Anambra election: Ozigbo accepts defeat, says election has shortcomings

Jesusegun Alagbe

Mr Valentine Ozigbo, the candidate of the Peoples Democratic Party (PDP) in the 6 November governorship election in Anambra State, has accepted defeat and congratulated All Progressives Grand Alliance’s (APGA) Prof Charles Soludo, who was declared winner of the poll on Wednesday.

Ozigbo, in a statement on Wednesday, said he had called Soludo and congratulated him on his victory.

“I wished him well and prayed for his success,” the PDP candidate said.

Ozigbo said his venture into partisan politics two years ago was among other objectives to use Anambra State to set an example of excellence in governance.

“The second was to unify Anambra and Ala Igbo around a shared vision of greatness. The third was to inspire more professionals to go into politics. I believe the attainment of these would go a long way in changing the story of black men and women in this world for the better,” he said.

READ: Anambra governor-elect Soludo’s victory speech

Despite the loss, Ozigbo said he would continue to champion the interest of the Igbo, as well as the marginalised and forgotten in Nigeria.

“I thank all the courageous men and women who first believed in me, many of them without knowing me well. You are the heroes of our Ka Anambra Chawapu Movement.
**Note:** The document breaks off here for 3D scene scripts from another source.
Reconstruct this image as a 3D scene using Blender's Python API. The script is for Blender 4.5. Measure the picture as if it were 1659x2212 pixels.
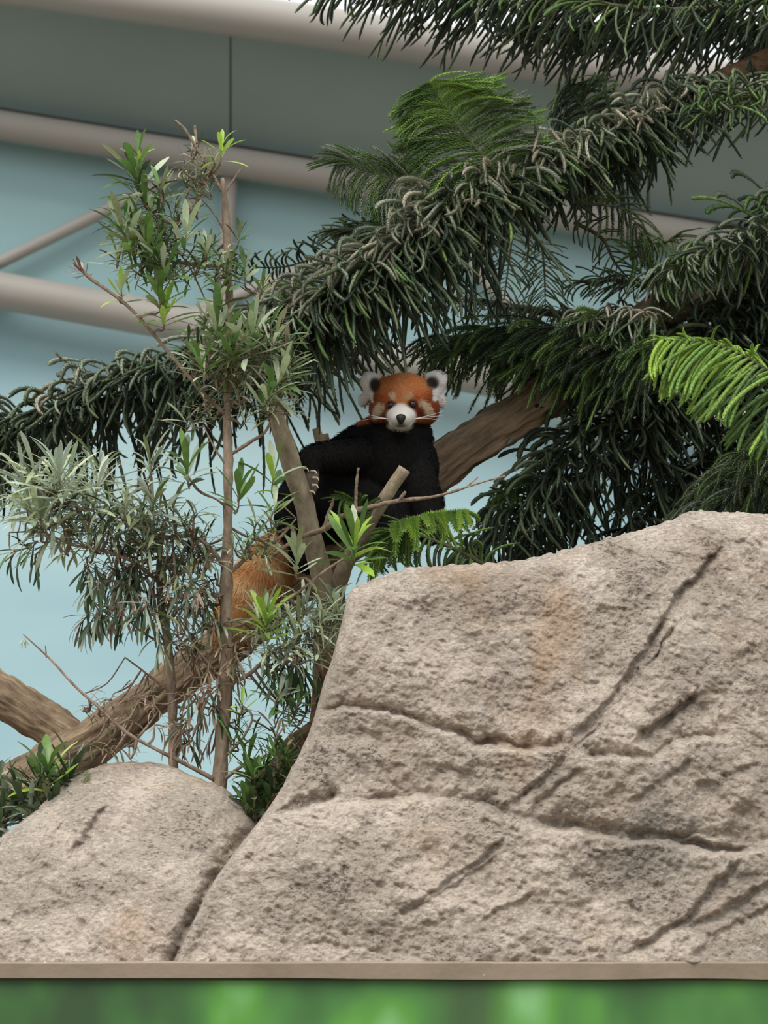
import bpy, bmesh, math, random
import numpy as np
from mathutils import Vector, Matrix, Quaternion

for o in list(bpy.data.objects):
    bpy.data.objects.remove(o)
scene = bpy.context.scene
col = scene.collection
R = math.radians

# ------------------------------------------------------------------ camera
CAM = Vector((0, 0, 1.6)); PITCH = R(12.0); FPX = 6272.0
cd = bpy.data.cameras.new('camera'); cam = bpy.data.objects.new('camera', cd); col.objects.link(cam)
cam.location = CAM; cam.rotation_euler = (R(90) + PITCH, 0, 0)
cd.sensor_fit = 'VERTICAL'; cd.sensor_height = 36.0; cd.lens = FPX / 2212 * 36.0
cd.clip_start = 0.1; cd.clip_end = 200
cd.dof.use_dof = True; cd.dof.focus_distance = 6.35; cd.dof.aperture_fstop = 7.0
scene.camera = cam

# ------------------------------------------------------------------ world: even overcast sky
w = bpy.data.worlds.new('overcast_sky'); scene.world = w; w.use_nodes = True
nt = w.node_tree; nt.nodes.clear()
wo = nt.nodes.new('ShaderNodeOutputWorld'); bg = nt.nodes.new('ShaderNodeBackground')
tc = nt.nodes.new('ShaderNodeTexCoord'); sx = nt.nodes.new('ShaderNodeSeparateXYZ')
mr = nt.nodes.new('ShaderNodeMapRange'); mr.inputs[1].default_value = 0.0; mr.inputs[2].default_value = 1.0
mr.inputs[3].default_value = 0.62; mr.inputs[4].default_value = 1.5
nt.links.new(tc.outputs['Generated'], sx.inputs[0]); nt.links.new(sx.outputs[2], mr.inputs[0])
nt.links.new(mr.outputs[0], bg.inputs[1]); bg.inputs[0].default_value = (0.95, 0.98, 1.0, 1)
nt.links.new(bg.outputs[0], wo.inputs[0])
# sun behind thin cloud: wide soft disc
sd = bpy.data.lights.new('sun', 'SUN'); sd.energy = 1.8; sd.angle = R(35); sd.color = (1.0, 0.95, 0.88)
so = bpy.data.objects.new('sun', sd); col.objects.link(so)
so.rotation_euler = Vector((0.30, 0.72, -1.0)).to_track_quat('-Z', 'Y').to_euler()

vs = scene.view_settings
vs.view_transform = 'Standard'; vs.look = 'None'; vs.exposure = 0.27; vs.gamma = 1.0; vs.use_curve_mapping = False

# ------------------------------------------------------------------ helpers
FW = Vector((0, math.cos(PITCH), math.sin(PITCH))); UPV = Vector((0, -math.sin(PITCH), math.cos(PITCH)))
def P(px, py, Y):
    d = Vector((1, 0, 0)) * ((px - 829.5) / FPX) - UPV * ((py - 1106) / FPX) + FW
    return CAM + d * (Y / d.y)
def Pn(px, py, Y):
    a = (px - 829.5) / FPX; b = -(py - 1106) / FPX
    dx = a; dy = UPV.y * b + FW.y; dz = UPV.z * b + FW.z
    t = Y / dy
    return np.stack([CAM.x + dx * t, CAM.y + dy * t, CAM.z + dz * t], -1)
def topx(V):
    d = V - np.array(CAM)
    f = d @ np.array(FW)
    return d[:, 0] / f * FPX + 829.5, 1106 - (d @ np.array(UPV)) / f * FPX
def S(Y): return Y * 1.03 / FPX          # metres per photo pixel at that depth

def lin(c):
    return tuple(((x / 255) / 12.92 if x / 255 <= 0.04045 else ((x / 255 + 0.055) / 1.055) ** 2.4) for x in c)
def L4(c): return lin(c) + (1.0,)

def tag(o, label=None, cat=None, group=None, kind=None):
    if label: o['label'] = label
    if cat: o['category'] = cat
    if group: o['group'] = group
    if kind: o['kind'] = kind
    return o
def empty(name, loc):
    o = bpy.data.objects.new(name, None); col.objects.link(o); o.location = loc; o.empty_display_size = 0.1
    return o
def wloc(o):
    return Matrix.Translation(o.location) if o.parent is None else Matrix.Identity(4)
def setpar(o, parent):
    o.parent = parent; o.matrix_parent_inverse = wloc(parent).inverted()
def mkmesh(name, V, F, smooth=True, colors=None):
    me = bpy.data.meshes.new(name)
    V = np.asarray(V, dtype=np.float64)
    if isinstance(F, np.ndarray):
        k = F.shape[1]; m = len(F)
        me.vertices.add(len(V)); me.vertices.foreach_set('co', V.astype(np.float32).ravel())
        me.loops.add(m * k); me.loops.foreach_set('vertex_index', F.astype(np.int32).ravel())
        me.polygons.add(m); me.polygons.foreach_set('loop_start', np.arange(0, m * k, k, dtype=np.int32))
        me.update(calc_edges=True); me.validate()
    else:
        me.from_pydata(V.tolist(), [], F); me.update()
    if smooth: me.polygons.foreach_set('use_smooth', np.ones(len(me.polygons), dtype=bool))
    if colors is not None:
        at = me.color_attributes.new('Col', 'FLOAT_COLOR', 'POINT')
        c = np.ones((len(V), 4), np.float32); c[:, :3] = colors
        at.data.foreach_set('color', c.ravel())
    return me
def mkobj(name, V, F, mat, parent=None, smooth=True, colors=None):
    V = np.asarray(V, dtype=np.float64)
    loc = Vector((0, 0, 0))
    if parent is None:
        loc = Vector(((V[:, 0].min() + V[:, 0].max()) / 2, (V[:, 1].min() + V[:, 1].max()) / 2, V[:, 2].min()))
        V = V - np.array(loc)
    me = mkmesh(name, V, F, smooth, colors)
    o = bpy.data.objects.new(name, me); col.objects.link(o)
    if mat: me.materials.append(mat)
    o.location = loc
    if parent: setpar(o, parent)
    return o

rng = np.random.default_rng(7); random.seed(11)
def _h(ix, iy, iz, seed):
    h = (ix * 374761393 + iy * 668265263 + iz * 2147483647 + seed * 974634777) & 0xffffffff
    h = ((h ^ (h >> 13)) * 1274126177) & 0xffffffff
    h = (h ^ (h >> 16)) & 0xffffffff
    return h / 4294967295.0 * 2 - 1
def vnoise(p, seed=0):
    p = np.asarray(p, float); i = np.floor(p).astype(np.int64); f = p - i
    f = f * f * f * (f * (f * 6 - 15) + 10)
    r = 0
    for a in (0, 1):
        for b in (0, 1):
            for c in (0, 1):
                wgt = (f[:, 0] if a else 1 - f[:, 0]) * (f[:, 1] if b else 1 - f[:, 1]) * (f[:, 2] if c else 1 - f[:, 2])
                r = r + wgt * _h(i[:, 0] + a, i[:, 1] + b, i[:, 2] + c, seed)
    return r
def fbm(p, oct=4, seed=0, gain=0.5):
    r = 0; a = 1.0
    for k in range(oct):
        r = r + a * vnoise(p * (2.03 ** k), seed + k); a *= gain
    return r

def smooth_path(pts, n):
    """Catmull-Rom through pts (k, d) -> n evenly spaced samples"""
    pts = np.asarray(pts, float)
    if len(pts) == 2:
        t = np.linspace(0, 1, n)[:, None]; return pts[0] * (1 - t) + pts[1] * t
    e = np.vstack([2 * pts[0] - pts[1], pts, 2 * pts[-1] - pts[-2]])
    out = []
    for i in range(len(pts) - 1):
        p0, p1, p2, p3 = e[i:i + 4]
        for t in np.linspace(0, 1, 12, endpoint=False):
            out.append(0.5 * (2 * p1 + (p2 - p0) * t + (2 * p0 - 5 * p1 + 4 * p2 - p3) * t * t + (3 * p1 - p0 - 3 * p2 + p3) * t ** 3))
    out.append(pts[-1]); out = np.array(out)
    d = np.r_[0, np.cumsum(np.linalg.norm(np.diff(out[:, :3], axis=0), axis=1))]
    s = np.linspace(0, d[-1], n)
    return np.stack([np.interp(s, d, out[:, k]) for k in range(out.shape[1])], -1)

def tube(path, radii, seg=10, rough=0.0, rs=20.0, seed=0, cap=True, ridge=0.0):
    path = np.asarray(path, float); n = len(path)
    radii = np.broadcast_to(np.asarray(radii, float), (n,))
    T = np.gradient(path, axis=0); T /= np.linalg.norm(T, axis=1)[:, None] + 1e-12
    u = np.cross(T[0], [0.13, 0.9, 0.3]); u /= np.linalg.norm(u)
    V = []
    ang = np.linspace(0, 2 * np.pi, seg, endpoint=False)
    for i in range(n):
        u = u - T[i] * np.dot(u, T[i]); u /= np.linalg.norm(u)
        v = np.cross(T[i], u)
        V.append(path[i] + radii[i] * (np.cos(ang)[:, None] * u + np.sin(ang)[:, None] * v))
    V = np.array(V)
    if rough > 0:
        c = path[:, None, :]; d = V - c
        nz = fbm(V.reshape(-1, 3) * rs, 3, seed).reshape(n, seg)
        V = c + d * (1 + rough * nz)[:, :, None]
    if ridge > 0:
        c = path[:, None, :]; d = V - c
        sl = np.r_[0, np.cumsum(np.linalg.norm(np.diff(path, axis=0), axis=1))]
        q = np.stack([np.repeat(sl, seg) * 7, np.tile(np.cos(ang), n) * 4.2, np.tile(np.sin(ang), n) * 4.2], -1)
        V = c + d * (1 - ridge * np.abs(fbm(q, 3, seed + 5)).reshape(n, seg))[:, :, None]
    V = V.reshape(-1, 3)
    F = []
    for i in range(n - 1):
        for j in range(seg):
            k = (j + 1) % seg
            F.append((i * seg + j, i * seg + k, (i + 1) * seg + k, (i + 1) * seg + j))
    if cap:
        F.append(tuple(range(seg))[::-1]); F.append(tuple(range((n - 1) * seg, n * seg)))
    return V, F
def pxpath(pts, n):
    """pts: (px, py, Y[, r_px]) -> world path (n,3), radii (n,) in metres"""
    sp = smooth_path([(*P(p[0], p[1], p[2]), (p[3] if len(p) > 3 else 5) * S(p[2])) for p in pts], n)
    return sp[:, :3], sp[:, 3]

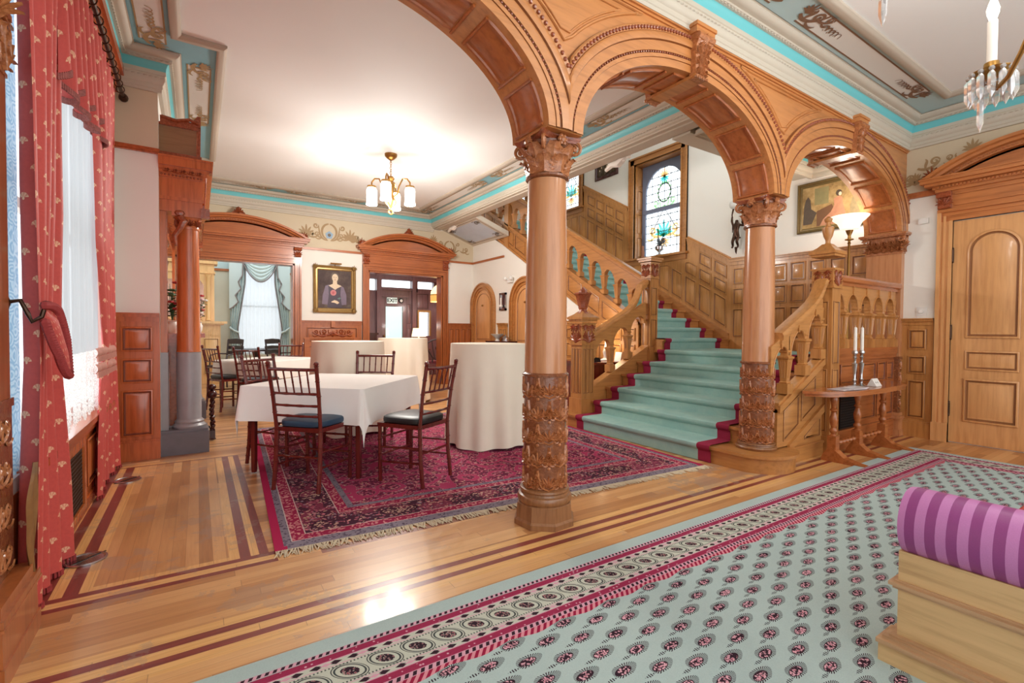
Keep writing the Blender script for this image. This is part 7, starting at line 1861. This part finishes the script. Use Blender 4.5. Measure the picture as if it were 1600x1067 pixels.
for px, py, zz in ((3.5, .77, 2.52), (2.26, .77, 2.64), (2.88, -.34, 2.60)):
    e = V((px, py, 0)); b = V((gx, gy, 0)); m = MB(); m.tube([b+UP*2.68, b.lerp(e, .2)+UP*2.66, b.lerp(e, .4)+UP*2.60, b.lerp(e, .6)+UP*(zz-.04), b.lerp(e, .75)+UP*(zz-.10), b.lerp(e, .9)+UP*(zz-.11), e+UP*(zz-.03)], .011, 8); m.lathe([(.02, zz-.03), (.085, zz), (.09, zz+.008), (.03, zz+.01), (.032, zz+.05), (.03, zz+.055)], (px, py, 0), 18); ar = m.build('arm', BRASS, t)
    m = MB(); m.lathe([(.021, zz+.05), (.021, zz+.27), (.016, zz+.275)], (px, py, 0), 14); m.build('candle_sleeve', WAX, ar); m = MB(); m.lathe([(.012, zz+.27), (.024, zz+.31), (.026, zz+.335), (.016, zz+.37), (0, zz+.41)], (px, py, 0), 14); m.build('bulb', FLAME, ar)
    m = MB()
    for k in range(13): a = 2*PI*k/13; prism(m, (px+.088*math.cos(a), py+.088*math.sin(a), zz-.005), .15, .017)
    prism(m, (px-.04, py+.03, zz-.12), .19, .014); m.build('prism_pendants', CRYS, ar)

# ================================================================ LIGHT AND CAMERA
def lamp(x, y, z, W, r=.05, col=(1, .97, .92)):
    l = bpy.data.lights.new('bulb', 'POINT'); l.energy = W; l.shadow_soft_size = r; l.color = col; o = bpy.data.objects.new('bulb_light', l); C.objects.link(o); o.location = (x, y, z); return o
for px, py in ((3.5, .77), (2.26, .77), (2.88, -.34)): lamp(px, py, 3.0, LFRONT, .08)
for k in range(4): a = math.radians(-33+90*k); lamp(hx_+.26*math.cos(a), hy_+.26*math.sin(a), 2.78, LHALL, .07)
lamp(tx, ty, 2.74, LTOR, .12); lamp(4.86, 5.0, 1.32, 3, .05); lamp(4.86, 5.0, 1.0, 2, .05); lamp(4.72, 10.2, 1.75, 14, .1); lamp(4.2, 10.3, 1.25, 4, .05)
W = bpy.data.worlds.new('World'); bpy.context.scene.world = W; W.use_nodes = True
bg = W.node_tree.nodes['Background']; bg.inputs[0].default_value = (.93, .975, 1.0, 1); bg.inputs[1].default_value = WORLD
f_, yaw, pit, rol = 751.575, math.radians(33.16618), math.radians(1.28533), math.radians(.42784)
cy, sy = math.cos(yaw), math.sin(yaw)
fw = V((sy*math.cos(pit), cy*math.cos(pit), -math.sin(pit))); r_ = V((cy, -sy, 0)); u_ = r_.cross(fw)
ra_ = r_*math.cos(rol)+u_*math.sin(rol); ua_ = u_*math.cos(rol)-r_*math.sin(rol)
cam = bpy.data.cameras.new('camera'); cam.sensor_width = 36; cam.lens = f_/1600*36; cam.clip_start = .02
co = bpy.data.objects.new('camera', cam); C.objects.link(co)
Mx = Matrix((ra_, ua_, -fw)).transposed().to_4x4(); Mx.translation = V((0, 0, 1.15)); co.matrix_world = Mx
S = bpy.context.scene; S.camera = co
S.view_settings.view_transform = 'Standard'; S.view_settings.look = 'None'; S.view_settings.gamma = 1; S.view_settings.use_curve_mapping = False; S.view_settings.exposure = EXPO
S.cycles.use_denoising = True; S.cycles.max_bounces = 10; S.cycles.diffuse_bounces = 6; S.cycles.glossy_bounces = 4; S.cycles.transparent_max_bounces = 12; S.cycles.transmission_bounces = 8
S.cycles.sample_clamp_indirect = 6; S.cycles.caustics_reflective = False; S.cycles.caustics_refractive = False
I also thank everyone who believed, even without meeting me, who heard our message and came out in full support,” he said.

‘Election fraught with a lot of shortcomings’

However, Ozigbo said the election was fraught with many irregularities.

He said, “This election was fraught with a lot of shortcomings on the part of various government institutions. The security agencies failed to provide a peaceful environment for campaigns to hold. On election day, they were absent from many polling centres, leading to elections not holding or held in situations that allowed for chaos and fraud.

“The national electoral commission presented untrained and poorly trained staff who could not operate the voting machines in many places. They failed woefully in providing logistical support for their staff and so elections started very late in many places and did not hold in many others.

“The use of government funds and resources to corrupt, coerce, and intimidate voters, PDP party agents, and electoral officials was a major factor in determining the outcome of this election.

“All of these led to the disenfranchisement of the greater percentage of voters and staining the course of democracy. I will be dedicating time to champion the positive change we need to ensure that future elections are truly free and fair and that the will of the electorate prevails.

“Denominational politics was also a factor. We need to do a lot more to ensure that competence is never sacrificed on this altar, and that democracy is practiced in line with its truest tenets.”

Despite the issues, Ozigbo said he was more determined to working for a better future “for our children by remaining in active politics and rebuilding our party to be more united and more robust for those who come after us.”